As you know, Steve Jobs personally handled Apple’s negotiations with record labels and Hollywood studios. However, since his passing no one at Apple could quite fill his shows as a chief negotiator with content industries.

Beats by Cook
The Apple-Beats deal has inspired some amusing memes.

Iovine, 61 years old, has CEOs of record labels and Hollywood studios on speed dial.

You could say the guy is the closest thing to Jobs in that respect. Therefore, bringing him on board makes perfect sense as he should help Apple revitalize stalled relationships with content owners.

The New York Times agrees, writing in today’s detailed profile of Jimmy Iovine that he brings to Apple “deep celebrity connections and a devil-may-care attitude that stands in stark contrast to the businesslike manner of Mr. Cook”.

The following excerpt is equally telling:

Mr. Iovine is also famously relentless in business. To seal a joint-venture deal, he once called an executive at another label every day at 3 p.m. for a year.

And this from Cook’s interview to Re/code:

What Beats brings to Apple are guys with very rare skills. People like this aren’t born every day. They’re very rare. They really get music deeply. So we get an infusion in Apple of some great talent.

But mostly, backing up — it’s because we always are future-focused. So it’s not what Apple and Beats are doing today. It’s what we believe pairing the two together can produce for the future.

Here are Iovine and John Lennon in a studio during the 1974 recording of Lennon’s ‘Walls and Bridges’ album in New York.

Jimmy Iovine and John Lennon (1974 recording studio)

Also important: even though Apple confirmed that the Beats Music team will report to Eddy Cue, its SVP of Internet Software and Services, which makes sense, it said that Beats hardware will continue to evolve under the leadership of Apple’s SVP of Worldwide Marketing Phil Schiller.

I find it fairly odd that a hardware unit would report to a marketing guy.

I think Apple’s innovation here won’t as much center around applying its design magic, build quality and manufacturing prowess to Beats headphones as it’ll be about world-class marketing, something right up Phil’s alley.

Beats Solo2 (image 006)
The improved on-ear Beats Solo² headphones launched earlier today.

Jonh Gruber reached a similar conclusion on his Daring Fireball blog:

What Beats needs as an Apple subsidiary is product marketing, a replacement for Ammunition, the firm that previously handled this for Beats.

By the way, Robert Brunner, the industrial designer behind Beats through his company Ammunition, will not be joining Apple.

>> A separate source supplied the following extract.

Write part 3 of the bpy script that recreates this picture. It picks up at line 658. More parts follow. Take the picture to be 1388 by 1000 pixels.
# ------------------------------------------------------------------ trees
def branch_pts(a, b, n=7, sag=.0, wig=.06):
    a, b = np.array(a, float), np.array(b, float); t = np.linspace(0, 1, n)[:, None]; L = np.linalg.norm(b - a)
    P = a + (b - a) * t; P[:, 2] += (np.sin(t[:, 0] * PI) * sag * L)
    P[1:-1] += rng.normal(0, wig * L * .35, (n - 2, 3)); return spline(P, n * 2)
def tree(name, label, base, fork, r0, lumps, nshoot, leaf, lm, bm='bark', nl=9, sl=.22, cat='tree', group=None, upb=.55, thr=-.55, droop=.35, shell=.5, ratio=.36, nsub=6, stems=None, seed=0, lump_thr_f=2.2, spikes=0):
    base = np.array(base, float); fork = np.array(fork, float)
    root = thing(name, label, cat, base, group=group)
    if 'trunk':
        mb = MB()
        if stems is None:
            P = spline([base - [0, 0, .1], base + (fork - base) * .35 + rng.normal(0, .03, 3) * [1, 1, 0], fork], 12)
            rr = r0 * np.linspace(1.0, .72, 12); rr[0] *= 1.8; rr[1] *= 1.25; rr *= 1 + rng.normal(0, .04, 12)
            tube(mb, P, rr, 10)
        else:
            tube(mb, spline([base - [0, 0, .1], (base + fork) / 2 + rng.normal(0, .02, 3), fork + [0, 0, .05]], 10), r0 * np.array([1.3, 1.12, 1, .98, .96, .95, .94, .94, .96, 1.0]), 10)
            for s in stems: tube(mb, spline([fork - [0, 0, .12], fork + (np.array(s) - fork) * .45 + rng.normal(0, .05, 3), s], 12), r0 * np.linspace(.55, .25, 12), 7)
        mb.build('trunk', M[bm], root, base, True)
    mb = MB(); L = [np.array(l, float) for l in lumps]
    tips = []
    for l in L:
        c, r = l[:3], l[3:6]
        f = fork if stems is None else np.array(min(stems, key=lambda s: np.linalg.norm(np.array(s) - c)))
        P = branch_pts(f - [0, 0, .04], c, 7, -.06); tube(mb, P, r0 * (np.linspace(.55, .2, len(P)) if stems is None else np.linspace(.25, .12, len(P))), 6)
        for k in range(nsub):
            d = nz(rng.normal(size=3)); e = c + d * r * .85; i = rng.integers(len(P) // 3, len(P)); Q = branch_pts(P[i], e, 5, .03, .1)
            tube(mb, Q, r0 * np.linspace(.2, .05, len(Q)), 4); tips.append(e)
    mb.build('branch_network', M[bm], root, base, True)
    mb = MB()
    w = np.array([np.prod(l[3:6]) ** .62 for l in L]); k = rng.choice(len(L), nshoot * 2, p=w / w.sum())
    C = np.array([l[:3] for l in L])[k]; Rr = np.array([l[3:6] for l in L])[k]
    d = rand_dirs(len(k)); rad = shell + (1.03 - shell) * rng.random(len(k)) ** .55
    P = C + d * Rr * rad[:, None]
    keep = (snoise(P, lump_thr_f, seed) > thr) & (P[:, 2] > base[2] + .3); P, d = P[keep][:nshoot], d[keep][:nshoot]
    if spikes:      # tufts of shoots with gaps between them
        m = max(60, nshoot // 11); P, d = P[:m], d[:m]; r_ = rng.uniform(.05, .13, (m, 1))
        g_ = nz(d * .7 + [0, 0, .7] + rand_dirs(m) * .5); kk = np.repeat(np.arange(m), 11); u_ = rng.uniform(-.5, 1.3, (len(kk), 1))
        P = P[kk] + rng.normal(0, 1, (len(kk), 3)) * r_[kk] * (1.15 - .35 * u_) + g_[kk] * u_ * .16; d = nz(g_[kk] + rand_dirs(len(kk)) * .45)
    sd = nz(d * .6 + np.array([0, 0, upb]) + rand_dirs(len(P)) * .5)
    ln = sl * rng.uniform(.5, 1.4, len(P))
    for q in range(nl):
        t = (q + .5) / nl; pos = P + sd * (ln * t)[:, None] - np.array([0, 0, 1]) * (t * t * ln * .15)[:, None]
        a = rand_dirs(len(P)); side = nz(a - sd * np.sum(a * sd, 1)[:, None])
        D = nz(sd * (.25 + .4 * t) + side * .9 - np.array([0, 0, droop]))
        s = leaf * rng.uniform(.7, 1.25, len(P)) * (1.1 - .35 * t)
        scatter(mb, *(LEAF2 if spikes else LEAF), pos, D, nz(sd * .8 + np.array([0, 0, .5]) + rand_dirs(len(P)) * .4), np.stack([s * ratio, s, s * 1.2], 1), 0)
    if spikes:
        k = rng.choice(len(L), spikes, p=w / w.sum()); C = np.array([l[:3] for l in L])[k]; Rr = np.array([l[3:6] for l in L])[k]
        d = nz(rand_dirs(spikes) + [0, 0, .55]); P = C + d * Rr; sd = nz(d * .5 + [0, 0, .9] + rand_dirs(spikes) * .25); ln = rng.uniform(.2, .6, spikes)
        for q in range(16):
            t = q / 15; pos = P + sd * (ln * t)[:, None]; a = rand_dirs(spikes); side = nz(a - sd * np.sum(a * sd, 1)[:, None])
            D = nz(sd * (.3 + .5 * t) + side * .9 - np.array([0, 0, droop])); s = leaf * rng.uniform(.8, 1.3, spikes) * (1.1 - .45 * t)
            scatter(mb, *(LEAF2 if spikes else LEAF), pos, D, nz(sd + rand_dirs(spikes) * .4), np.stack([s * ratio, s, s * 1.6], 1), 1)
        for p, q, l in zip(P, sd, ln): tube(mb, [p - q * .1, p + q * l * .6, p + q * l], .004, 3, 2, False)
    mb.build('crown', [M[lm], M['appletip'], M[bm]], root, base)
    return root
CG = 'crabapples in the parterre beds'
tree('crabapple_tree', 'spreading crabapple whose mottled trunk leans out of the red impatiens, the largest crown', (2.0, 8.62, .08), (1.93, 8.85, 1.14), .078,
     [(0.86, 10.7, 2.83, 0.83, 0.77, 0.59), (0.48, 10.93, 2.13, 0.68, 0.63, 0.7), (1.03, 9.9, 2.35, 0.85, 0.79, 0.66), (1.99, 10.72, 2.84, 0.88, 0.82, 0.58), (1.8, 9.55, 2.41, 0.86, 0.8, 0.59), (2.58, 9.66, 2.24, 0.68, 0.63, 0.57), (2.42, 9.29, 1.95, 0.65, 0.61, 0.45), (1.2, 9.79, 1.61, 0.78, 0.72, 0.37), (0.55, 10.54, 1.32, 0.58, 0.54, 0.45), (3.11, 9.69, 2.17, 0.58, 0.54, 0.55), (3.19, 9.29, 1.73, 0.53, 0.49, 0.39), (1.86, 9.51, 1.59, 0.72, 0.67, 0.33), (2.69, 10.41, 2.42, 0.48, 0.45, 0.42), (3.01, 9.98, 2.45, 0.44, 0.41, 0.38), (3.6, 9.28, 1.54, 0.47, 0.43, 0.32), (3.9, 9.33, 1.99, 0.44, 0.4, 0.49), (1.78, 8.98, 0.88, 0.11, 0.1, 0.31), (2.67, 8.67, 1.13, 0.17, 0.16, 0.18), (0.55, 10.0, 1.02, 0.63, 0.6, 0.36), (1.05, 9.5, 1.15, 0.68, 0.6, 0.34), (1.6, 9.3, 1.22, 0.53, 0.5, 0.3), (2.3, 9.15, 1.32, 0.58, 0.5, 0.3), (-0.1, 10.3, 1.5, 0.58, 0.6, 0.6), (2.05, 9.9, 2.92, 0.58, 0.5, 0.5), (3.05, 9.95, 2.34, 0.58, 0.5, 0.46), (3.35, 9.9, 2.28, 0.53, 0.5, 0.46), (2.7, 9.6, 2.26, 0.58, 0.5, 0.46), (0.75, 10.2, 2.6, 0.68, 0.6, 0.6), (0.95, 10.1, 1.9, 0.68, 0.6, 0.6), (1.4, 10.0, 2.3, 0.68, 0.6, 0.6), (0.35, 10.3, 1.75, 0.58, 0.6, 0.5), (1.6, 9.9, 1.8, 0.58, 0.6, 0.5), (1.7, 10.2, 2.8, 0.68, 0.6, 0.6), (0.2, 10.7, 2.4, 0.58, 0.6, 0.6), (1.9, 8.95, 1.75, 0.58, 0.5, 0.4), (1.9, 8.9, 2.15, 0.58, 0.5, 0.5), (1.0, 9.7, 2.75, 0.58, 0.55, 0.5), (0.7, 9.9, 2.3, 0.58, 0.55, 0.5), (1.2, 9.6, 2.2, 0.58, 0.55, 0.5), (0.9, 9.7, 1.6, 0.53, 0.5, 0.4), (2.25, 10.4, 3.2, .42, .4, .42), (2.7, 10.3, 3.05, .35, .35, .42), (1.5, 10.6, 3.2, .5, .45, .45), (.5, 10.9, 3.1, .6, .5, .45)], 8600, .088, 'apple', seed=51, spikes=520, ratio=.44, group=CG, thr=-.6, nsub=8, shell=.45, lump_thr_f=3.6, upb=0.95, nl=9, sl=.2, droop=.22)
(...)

Before you start with the ‘there can be only one Jony Ive’ jokes, Gizmodo let us in on a little known secret.

Not only did Brunner work at Apple 25 years ago, he originally founded Apple’s industrial design department in 1989 and personally hired then up and coming London-born designer Jony Ive:

In fact, Brunner didn’t just hire Ive, he discovered him. He saw talent in this very young, very quiet student when he interviewed at his former company, Lunar. And he pursued him to join Apple, aggressively, over the course of six years until Ive finally said yes.

Ive eventually joined Brunner’s team at Apple full time in 1996.

This is all very fascinating and Fast Company’s oral history of Apple has more on the interactions between the two men, so give it a read if you want to learn more.

My favorite part is Brunner joking about Ive becoming more influential than himself.

“I sometimes joke that when I die, my tombstone will say, ‘Here lies the guy who hired Jonathan Ive,'” he was quoted as saying.